Leaving out the pictures, retype the lines from the beginning of the listing through the line containing "scene.camera = cam".

[Data block]
..........
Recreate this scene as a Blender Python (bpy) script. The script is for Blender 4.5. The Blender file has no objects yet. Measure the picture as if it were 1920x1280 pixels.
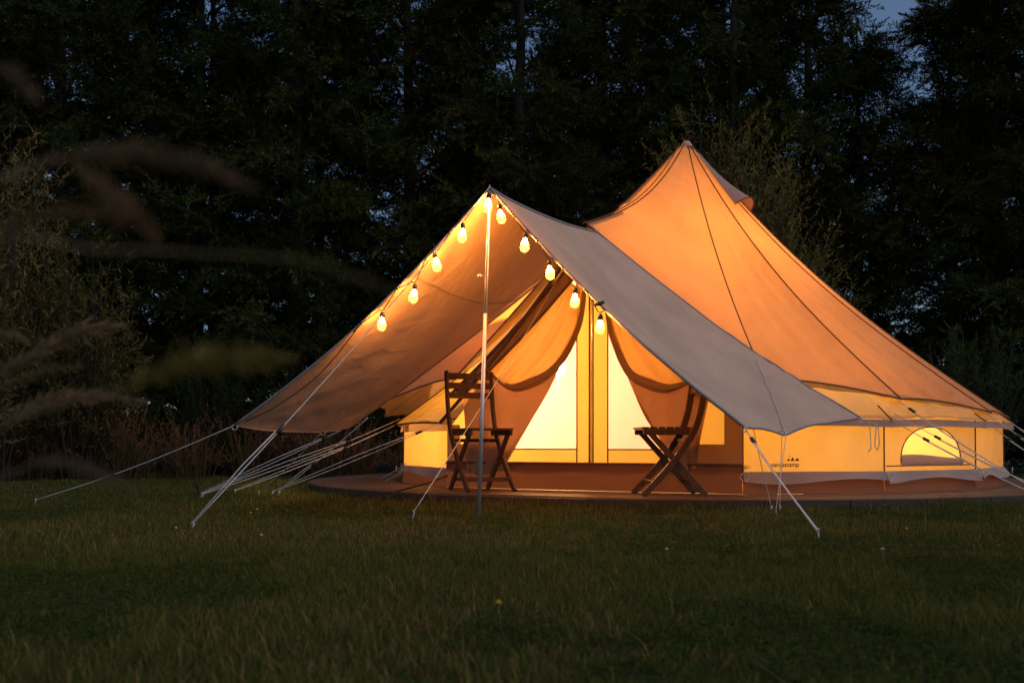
import bpy, bmesh, math, random
import numpy as np
from mathutils import Vector, Matrix
random.seed(7); RNG = np.random.default_rng(7)
R = math.radians
scene = bpy.context.scene
COL = scene.collection

# ------------------------------------------------------------------ camera
F, HOR, CAMH = 1867.0, 829.0, 0.47            # focal length in photo pixels, horizon row, eye height
cam_d = bpy.data.cameras.new('camera'); cam = bpy.data.objects.new('camera', cam_d); COL.objects.link(cam)
cam.location = (0, 0, CAMH); cam.rotation_euler = (R(90), 0, 0)
cam_d.sensor_width = 36.0; cam_d.lens = 36.0 * F / 1920.0
cam_d.shift_y = (HOR - 640.0) / 1920.0
cam_d.clip_start = 0.05; cam_d.clip_end = 1500
cam_d.dof.use_dof = True; cam_d.dof.focus_distance = 7.2; cam_d.dof.aperture_fstop = 4.0
scene.camera = cam

# ------------------------------------------------------------------ world, sun, exposure
SUN_AZ, SUN_EL = 125.0, 50.0                    # soft afterglow of the dusk sky, from behind the camera and to the right
world = bpy.data.worlds.new('World'); scene.world = world; world.use_nodes = True
wn = world.node_tree.nodes; wl = world.node_tree.links
for n in list(wn): wn.remove(n)
sky = wn.new('ShaderNodeTexSky'); sky.sky_type = 'NISHITA'; sky.sun_disc = False
sky.sun_elevation = R(SUN_EL); sky.sun_rotation = R(SUN_AZ); sky.altitude = 50; sky.air_density = 1.0; sky.dust_density = 0.6; sky.ozone_density = 3.0
bg = wn.new('ShaderNodeBackground'); bg.inputs['Strength'].default_value = 0.072
wo = wn.new('ShaderNodeOutputWorld')
wl.new(sky.outputs[0], bg.inputs[0]); wl.new(bg.outputs[0], wo.inputs[0])
sun_d = bpy.data.lights.new('sun', 'SUN'); sun = bpy.data.objects.new('sun', sun_d); COL.objects.link(sun)
sun_d.energy = 0.92; sun_d.angle = R(85); sun_d.color = (1.0, 0.87, 0.85)
sdir = Vector((math.sin(R(SUN_AZ)) * math.cos(R(SUN_EL)), math.cos(R(SUN_AZ)) * math.cos(R(SUN_EL)), math.sin(R(SUN_EL))))
sun.rotation_euler = sdir.to_track_quat('Z', 'Y').to_euler()
scene.view_settings.view_transform = 'Standard'; scene.view_settings.look = 'None'
scene.view_settings.exposure = 0.0; scene.view_settings.gamma = 1.0; scene.view_settings.use_curve_mapping = False
scene.render.engine = 'CYCLES'
cy = scene.cycles
cy.use_denoising = True; cy.max_bounces = 10; cy.diffuse_bounces = 5; cy.transmission_bounces = 6; cy.transparent_max_bounces = 16
cy.sample_clamp_indirect = 4.0; cy.caustics_reflective = False; cy.caustics_refractive = False

# ------------------------------------------------------------------ helpers
def P(px, py, z):
    """point of the place seen at photo pixel (px, py) at depth z"""
    return Vector(((px - 960.0) / F * z, z, CAMH + (HOR - py) / F * z))

def tag(o, label=None, cat=None, group=None, kind=None):
    if label: o['label'] = label
    if cat: o['category'] = cat
    if group: o['group'] = group
    if kind: o['kind'] = kind
    return o

def empty(name, loc, label=None, cat=None, group=None, rz=0.0):
    o = bpy.data.objects.new(name, None); COL.objects.link(o)
    o.location = loc; o.rotation_euler = (0, 0, rz); o.empty_display_size = 0.1
    return tag(o, label, cat, group)

def link(name, me, parent=None):
    o = bpy.data.objects.new(name, me); COL.objects.link(o)
    if parent is not None:
        o.parent = parent
    return o

def unparent_coords(parent, vs):
    if parent is None: return [tuple(v) for v in vs]
    m = parent_matrix(parent).inverted()
    return [tuple(m @ Vector(v)) for v in vs]

def parent_matrix(o):
    m = Matrix.Translation(o.location) @ o.rotation_euler.to_matrix().to_4x4()
    return (parent_matrix(o.parent) @ m) if o.parent else m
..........
[The solution]
Recreate this scene as a Blender Python (bpy) script. The script is for Blender 4.5. The Blender file has no objects yet. Measure the picture as if it were 1920x1280 pixels.
import bpy, bmesh, math, random
import numpy as np
from mathutils import Vector, Matrix
random.seed(7); RNG = np.random.default_rng(7)
R = math.radians
scene = bpy.context.scene
COL = scene.collection

# ------------------------------------------------------------------ camera
F, HOR, CAMH = 1867.0, 829.0, 0.47            # focal length in photo pixels, horizon row, eye height
cam_d = bpy.data.cameras.new('camera'); cam = bpy.data.objects.new('camera', cam_d); COL.objects.link(cam)
cam.location = (0, 0, CAMH); cam.rotation_euler = (R(90), 0, 0)
cam_d.sensor_width = 36.0; cam_d.lens = 36.0 * F / 1920.0
cam_d.shift_y = (HOR - 640.0) / 1920.0
cam_d.clip_start = 0.05; cam_d.clip_end = 1500
cam_d.dof.use_dof = True; cam_d.dof.focus_distance = 7.2; cam_d.dof.aperture_fstop = 4.0
scene.camera = cam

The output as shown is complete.